Since a request can only sleep in one queue at a time, it makes sense to use a
linked list element in each session to attach it to any queue. It could very
well be shared with the pendconn hooks which could then be part of the session.
This mechanism could be used to rate-shape sessions and requests per backend
and per server.
When rate-shaping on dynamic criteria, such as the source IP address, we have
to first extract the data pattern, then look it up in a table very similar to
the stickiness tables, but with a frequency counter. At the checkpoint, the
pattern is looked up, the entry created or refreshed, and the frequency counter
updated and checked. Then the request either goes on or sleeps as described
above, but if it sleeps, it's still in the checkpoint's queue, but with a date
computed from the criterion's status.
This means that we need 3 distinct features :
- optional pattern extraction
- per-pattern or per-queue frequency counter
- time-ordered queue with a task
Based on past experiences with frequency counters, it does not appear very easy
to exactly compute sleep delays in advance for multiple requests. So most
likely we'll have to run per-criterion queues too, with only the head of the
queue holding a wake-up timeout.
This finally leads us to the following :
- optional pattern extraction
- per-pattern or per-queue frequency counter
- per-frequency counter queue
- head of the queue serves as a global queue timer.

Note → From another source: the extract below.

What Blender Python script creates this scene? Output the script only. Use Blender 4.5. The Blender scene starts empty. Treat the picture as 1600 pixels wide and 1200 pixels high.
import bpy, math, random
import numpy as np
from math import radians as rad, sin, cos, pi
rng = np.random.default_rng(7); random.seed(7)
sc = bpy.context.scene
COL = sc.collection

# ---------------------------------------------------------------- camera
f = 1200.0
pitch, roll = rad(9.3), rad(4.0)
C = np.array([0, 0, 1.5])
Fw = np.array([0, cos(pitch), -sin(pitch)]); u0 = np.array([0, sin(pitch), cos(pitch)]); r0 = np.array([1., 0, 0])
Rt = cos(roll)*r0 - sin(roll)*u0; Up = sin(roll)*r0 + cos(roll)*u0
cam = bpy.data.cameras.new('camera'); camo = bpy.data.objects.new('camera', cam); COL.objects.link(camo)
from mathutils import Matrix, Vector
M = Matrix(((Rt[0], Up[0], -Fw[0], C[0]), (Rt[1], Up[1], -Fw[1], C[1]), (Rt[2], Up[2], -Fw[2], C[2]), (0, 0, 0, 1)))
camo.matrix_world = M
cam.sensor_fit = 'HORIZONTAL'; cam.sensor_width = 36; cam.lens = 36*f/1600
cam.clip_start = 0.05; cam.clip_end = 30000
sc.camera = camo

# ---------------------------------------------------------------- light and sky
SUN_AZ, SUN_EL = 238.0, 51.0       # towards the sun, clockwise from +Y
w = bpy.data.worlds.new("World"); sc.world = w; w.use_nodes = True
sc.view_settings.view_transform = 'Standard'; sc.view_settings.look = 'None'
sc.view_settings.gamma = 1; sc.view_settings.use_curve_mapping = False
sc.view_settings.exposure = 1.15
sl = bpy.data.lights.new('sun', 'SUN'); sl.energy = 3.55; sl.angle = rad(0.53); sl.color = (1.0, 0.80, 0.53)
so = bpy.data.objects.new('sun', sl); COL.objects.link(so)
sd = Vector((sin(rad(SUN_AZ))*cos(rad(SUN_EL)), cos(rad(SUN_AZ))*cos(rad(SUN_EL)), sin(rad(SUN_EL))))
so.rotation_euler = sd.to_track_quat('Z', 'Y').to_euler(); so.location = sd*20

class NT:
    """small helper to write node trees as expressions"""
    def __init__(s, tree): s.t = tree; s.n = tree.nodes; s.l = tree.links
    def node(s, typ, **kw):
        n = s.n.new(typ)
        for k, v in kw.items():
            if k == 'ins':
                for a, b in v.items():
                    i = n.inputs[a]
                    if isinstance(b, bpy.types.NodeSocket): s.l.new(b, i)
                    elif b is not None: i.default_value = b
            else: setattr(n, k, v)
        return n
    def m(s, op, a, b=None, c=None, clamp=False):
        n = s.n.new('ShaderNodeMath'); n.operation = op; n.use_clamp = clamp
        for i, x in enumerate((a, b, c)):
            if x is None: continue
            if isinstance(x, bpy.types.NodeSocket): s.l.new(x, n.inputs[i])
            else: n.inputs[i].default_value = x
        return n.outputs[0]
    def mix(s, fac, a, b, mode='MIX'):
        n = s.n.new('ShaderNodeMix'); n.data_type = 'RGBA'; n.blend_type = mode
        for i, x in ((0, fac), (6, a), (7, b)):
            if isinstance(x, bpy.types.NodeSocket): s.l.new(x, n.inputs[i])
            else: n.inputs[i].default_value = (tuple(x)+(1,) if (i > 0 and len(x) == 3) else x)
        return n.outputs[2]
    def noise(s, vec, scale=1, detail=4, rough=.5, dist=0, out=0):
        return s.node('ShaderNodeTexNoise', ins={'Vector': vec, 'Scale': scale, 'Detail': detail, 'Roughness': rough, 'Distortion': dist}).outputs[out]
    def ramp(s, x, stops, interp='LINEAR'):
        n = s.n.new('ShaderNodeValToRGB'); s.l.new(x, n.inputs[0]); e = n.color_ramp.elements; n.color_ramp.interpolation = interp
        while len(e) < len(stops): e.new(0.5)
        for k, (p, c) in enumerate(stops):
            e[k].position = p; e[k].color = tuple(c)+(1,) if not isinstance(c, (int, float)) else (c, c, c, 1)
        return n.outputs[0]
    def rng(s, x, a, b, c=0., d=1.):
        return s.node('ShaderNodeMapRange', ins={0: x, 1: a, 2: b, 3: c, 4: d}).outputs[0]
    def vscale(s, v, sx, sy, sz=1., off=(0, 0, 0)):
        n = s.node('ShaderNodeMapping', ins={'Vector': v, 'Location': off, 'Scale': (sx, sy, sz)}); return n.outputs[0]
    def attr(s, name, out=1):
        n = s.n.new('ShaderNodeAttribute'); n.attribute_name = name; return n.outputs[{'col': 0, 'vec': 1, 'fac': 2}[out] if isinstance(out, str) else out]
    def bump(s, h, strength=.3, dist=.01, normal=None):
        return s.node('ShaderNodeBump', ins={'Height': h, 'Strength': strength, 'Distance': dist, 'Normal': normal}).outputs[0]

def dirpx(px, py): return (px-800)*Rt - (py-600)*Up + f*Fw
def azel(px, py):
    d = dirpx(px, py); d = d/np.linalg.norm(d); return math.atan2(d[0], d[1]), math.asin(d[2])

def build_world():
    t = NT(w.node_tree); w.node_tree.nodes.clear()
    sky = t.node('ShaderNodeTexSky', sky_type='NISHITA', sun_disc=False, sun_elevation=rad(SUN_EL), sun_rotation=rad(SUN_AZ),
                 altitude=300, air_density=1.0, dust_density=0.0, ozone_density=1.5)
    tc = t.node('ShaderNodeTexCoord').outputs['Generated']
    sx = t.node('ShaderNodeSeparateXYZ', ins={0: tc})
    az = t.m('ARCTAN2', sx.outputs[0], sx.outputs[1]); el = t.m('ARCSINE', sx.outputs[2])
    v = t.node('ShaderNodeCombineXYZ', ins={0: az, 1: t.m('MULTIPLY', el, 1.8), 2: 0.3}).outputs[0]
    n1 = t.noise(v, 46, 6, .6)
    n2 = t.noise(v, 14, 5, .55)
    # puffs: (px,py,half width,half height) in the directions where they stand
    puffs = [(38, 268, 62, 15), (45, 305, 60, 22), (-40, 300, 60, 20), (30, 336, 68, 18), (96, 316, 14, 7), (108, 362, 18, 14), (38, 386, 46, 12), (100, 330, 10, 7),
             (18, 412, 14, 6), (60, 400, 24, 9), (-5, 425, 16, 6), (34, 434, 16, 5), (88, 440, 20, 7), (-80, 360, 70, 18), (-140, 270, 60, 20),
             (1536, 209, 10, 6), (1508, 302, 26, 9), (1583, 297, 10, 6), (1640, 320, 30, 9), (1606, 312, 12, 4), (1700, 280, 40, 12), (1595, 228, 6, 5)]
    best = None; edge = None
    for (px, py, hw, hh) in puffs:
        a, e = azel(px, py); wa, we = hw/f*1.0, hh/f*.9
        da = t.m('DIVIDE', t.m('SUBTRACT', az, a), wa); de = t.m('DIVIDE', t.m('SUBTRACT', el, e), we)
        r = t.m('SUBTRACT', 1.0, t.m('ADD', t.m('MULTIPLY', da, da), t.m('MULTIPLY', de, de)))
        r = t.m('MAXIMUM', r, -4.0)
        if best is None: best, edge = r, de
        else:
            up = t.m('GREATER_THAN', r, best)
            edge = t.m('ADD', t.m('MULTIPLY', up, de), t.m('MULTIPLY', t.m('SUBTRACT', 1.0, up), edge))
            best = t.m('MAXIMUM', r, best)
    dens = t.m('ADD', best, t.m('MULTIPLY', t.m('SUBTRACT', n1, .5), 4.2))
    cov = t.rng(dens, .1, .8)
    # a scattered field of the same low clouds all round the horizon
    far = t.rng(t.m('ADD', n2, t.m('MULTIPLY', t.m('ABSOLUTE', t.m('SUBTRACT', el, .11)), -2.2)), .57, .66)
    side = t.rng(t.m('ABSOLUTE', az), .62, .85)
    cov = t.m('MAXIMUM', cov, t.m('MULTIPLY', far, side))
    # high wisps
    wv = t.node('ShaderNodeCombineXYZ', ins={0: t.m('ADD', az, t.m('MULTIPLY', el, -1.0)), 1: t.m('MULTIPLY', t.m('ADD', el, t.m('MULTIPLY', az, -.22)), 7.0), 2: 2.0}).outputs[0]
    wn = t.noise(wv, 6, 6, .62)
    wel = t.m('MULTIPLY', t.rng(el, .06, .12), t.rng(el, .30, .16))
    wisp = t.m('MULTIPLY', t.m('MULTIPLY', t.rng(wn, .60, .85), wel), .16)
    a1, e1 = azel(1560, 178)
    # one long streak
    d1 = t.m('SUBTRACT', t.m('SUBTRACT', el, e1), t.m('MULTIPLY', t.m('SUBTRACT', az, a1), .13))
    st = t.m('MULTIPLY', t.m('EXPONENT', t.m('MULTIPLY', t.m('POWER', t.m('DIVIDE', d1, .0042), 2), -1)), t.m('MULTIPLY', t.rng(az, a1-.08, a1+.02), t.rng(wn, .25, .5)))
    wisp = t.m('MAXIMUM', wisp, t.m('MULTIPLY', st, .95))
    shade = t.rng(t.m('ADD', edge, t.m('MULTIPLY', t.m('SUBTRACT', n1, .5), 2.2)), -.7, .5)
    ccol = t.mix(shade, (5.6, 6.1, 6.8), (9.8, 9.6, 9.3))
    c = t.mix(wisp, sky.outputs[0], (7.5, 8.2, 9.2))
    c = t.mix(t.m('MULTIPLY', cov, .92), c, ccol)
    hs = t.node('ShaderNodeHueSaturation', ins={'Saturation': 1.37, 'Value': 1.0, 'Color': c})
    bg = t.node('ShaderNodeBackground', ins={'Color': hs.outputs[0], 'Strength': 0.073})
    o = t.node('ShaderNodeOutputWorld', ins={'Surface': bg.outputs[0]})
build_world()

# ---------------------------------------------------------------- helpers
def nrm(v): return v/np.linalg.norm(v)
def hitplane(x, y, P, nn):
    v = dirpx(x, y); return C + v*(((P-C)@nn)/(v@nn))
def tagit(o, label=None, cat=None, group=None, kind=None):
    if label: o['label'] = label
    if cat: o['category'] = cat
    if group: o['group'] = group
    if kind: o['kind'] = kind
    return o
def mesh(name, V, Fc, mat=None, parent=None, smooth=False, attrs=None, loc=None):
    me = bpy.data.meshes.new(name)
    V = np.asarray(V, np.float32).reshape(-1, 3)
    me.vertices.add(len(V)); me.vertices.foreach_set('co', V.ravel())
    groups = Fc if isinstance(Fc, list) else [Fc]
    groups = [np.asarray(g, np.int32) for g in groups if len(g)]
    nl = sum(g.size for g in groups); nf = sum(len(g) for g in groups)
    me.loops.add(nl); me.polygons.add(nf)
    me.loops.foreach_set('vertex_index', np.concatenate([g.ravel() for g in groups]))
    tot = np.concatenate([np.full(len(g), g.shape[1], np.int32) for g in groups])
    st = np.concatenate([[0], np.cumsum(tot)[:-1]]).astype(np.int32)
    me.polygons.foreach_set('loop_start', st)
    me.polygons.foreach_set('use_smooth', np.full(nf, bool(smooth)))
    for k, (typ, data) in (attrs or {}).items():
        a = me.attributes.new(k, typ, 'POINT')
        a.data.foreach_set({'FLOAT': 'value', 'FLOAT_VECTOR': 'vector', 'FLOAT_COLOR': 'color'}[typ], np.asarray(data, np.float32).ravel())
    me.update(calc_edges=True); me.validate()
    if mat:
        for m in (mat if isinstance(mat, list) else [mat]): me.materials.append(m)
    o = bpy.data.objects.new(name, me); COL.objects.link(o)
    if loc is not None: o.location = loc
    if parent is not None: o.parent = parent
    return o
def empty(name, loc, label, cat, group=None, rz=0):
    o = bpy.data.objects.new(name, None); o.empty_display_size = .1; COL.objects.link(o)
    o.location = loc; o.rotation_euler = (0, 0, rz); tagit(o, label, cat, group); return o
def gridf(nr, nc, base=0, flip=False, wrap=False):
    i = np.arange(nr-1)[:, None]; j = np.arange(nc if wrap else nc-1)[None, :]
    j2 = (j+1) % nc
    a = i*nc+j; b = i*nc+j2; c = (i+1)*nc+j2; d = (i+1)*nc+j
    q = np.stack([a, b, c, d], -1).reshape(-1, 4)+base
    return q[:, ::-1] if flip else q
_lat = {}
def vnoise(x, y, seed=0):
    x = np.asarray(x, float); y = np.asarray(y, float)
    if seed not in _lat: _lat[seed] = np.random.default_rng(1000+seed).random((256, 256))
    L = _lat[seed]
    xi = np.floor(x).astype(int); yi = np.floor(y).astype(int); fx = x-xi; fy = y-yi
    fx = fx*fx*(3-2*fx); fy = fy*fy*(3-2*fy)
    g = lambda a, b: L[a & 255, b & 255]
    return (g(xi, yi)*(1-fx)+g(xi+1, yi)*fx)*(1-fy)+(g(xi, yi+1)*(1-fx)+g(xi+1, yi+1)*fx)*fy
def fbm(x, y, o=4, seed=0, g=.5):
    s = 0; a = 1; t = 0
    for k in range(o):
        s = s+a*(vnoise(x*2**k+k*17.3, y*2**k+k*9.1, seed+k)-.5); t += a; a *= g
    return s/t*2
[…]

This brings us to a very flexible architecture :
- 1 list of rule-based checkpoints per frontend
- 1 list of rule-based checkpoints per backend
- 1 list of rule-based checkpoints per server
Each of these lists have a lot of rules conditioned by ACLs, just like the
use-backend rules, except that all rules are evaluated in turn.
Since we might sometimes just want to enable that without setting any limit and
just for enabling control in ACLs (or logging ?), we should probably try to
find a flexible way of declaring just a counter without a queue.
These checkpoints could be of two types :
- rate-limit (described here)
- concurrency-limit (very similar with the counter and no timer). This
feature would require to keep track of all accounted criteria in a
request so that they can be released upon request completion.
It should be possible to define a max of requests in the queue, above which a
503 is returned. The same applies for the max delay in the queue. We could have
it per-task (currently it's the connection timeout) and abort tasks with a 503
when the delay is exceeded.
Per-server connection concurrency could be converted to use this mechanism
which is very similar.
The construct should be flexible enough so that the counters may be checked
from ACLs. That would allow to reject connections or switch to an alternate
backend when some limits are reached.